Re: Copyright assignment



On Tue, 2004-08-03 at 20:00, Sander Vesik wrote:
>  --- Shaun McCance <shaunm gnome org> wrote: 
> > On Tue, 2004-08-03 at 19:05 -0400, Miguel de Icaza wrote:
> > > Hello,
> > > 
> > > > In general, having say sign five legal letters to be able to hack on all parts
> > of
> > > > desktop would be rather limiting. So really, it would be nice if the general
> > policy
> > > > was that such assignment requirements are and contiunue to be very much
> > > > unacceptable. Foundation getting its act together and offering a way to assign
> > > > copyrights to itself would also help to remove problems with the single
> > assignment
> > > > related concern GNOME should be concewrned about, that is licencing integrity.
> > 
> > > > 
> > > > Having a futuire written policy of "there is no copyright assignment needed or
> > such
> > > > will be assigned to the foundation" would be good.
> > > 
> > > Various companies that fund work might have different reasons to keep
> > > copyright ownership over their code.  OpenOffice will likely continue
> > > to require copyright assignment, so will Evolution, so will Real and as
> > > a strategy to get folks to open source their technologies, I will
> > > personally continue to encourage companies to open source software and
> > > ask for copyright assignment as a way of keeping a bit of a leverage.
> > > 
> > > Not the ideal situation, but in the past it has opened the doors for
> > > more free software to be available.
> > > 
> > > Is it a problem to sign five pieces of paper to get your code
> > > contributed?  Very likely, but how many people are practically involved
> > > in all of these projects in a day-to-day basis?
> > 
> > The translation and documentation teams come to mind.  I really have no
> > idea how copyright works with respect to translations, but I do know
> > that major documentation contributors hold copyrights.  Is copyright
> > assignment required for documentation contributions as well?
> > 
> 
> There is no general answer here. It might be documentation is a separate "package"
> and doesn't, same for translations - or it might be they do. If teh module is set up
> as gnome presently is, then probably "yes" to both. 
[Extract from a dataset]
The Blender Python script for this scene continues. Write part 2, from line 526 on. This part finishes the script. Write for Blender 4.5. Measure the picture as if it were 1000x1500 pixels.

Of course, and I wasn't asking for a general answer.  I'm asking very
specifically about the Evolution documentation.  Sorry if that wasn't
clear.

So, does Novell require copyright assignment for contributions to the
Evolution documentation?  While Novell has a good team of technical
writers that do a fine job with the Evolution docs, I don't want to set
a precedant with this sort of thing.

Documentation has a different dynamic than code.  Programmers tend to
work mostly on one or two projects, and they're very devoted to those
projects.  In the documentation team, we've got half a dozen people who
will work on all of the docs.  And we might have a completely different
half a dozen people on the next release cycle.

Requiring copyright assignment for documentation would seriously hinder
the documentation team's ability to do its job.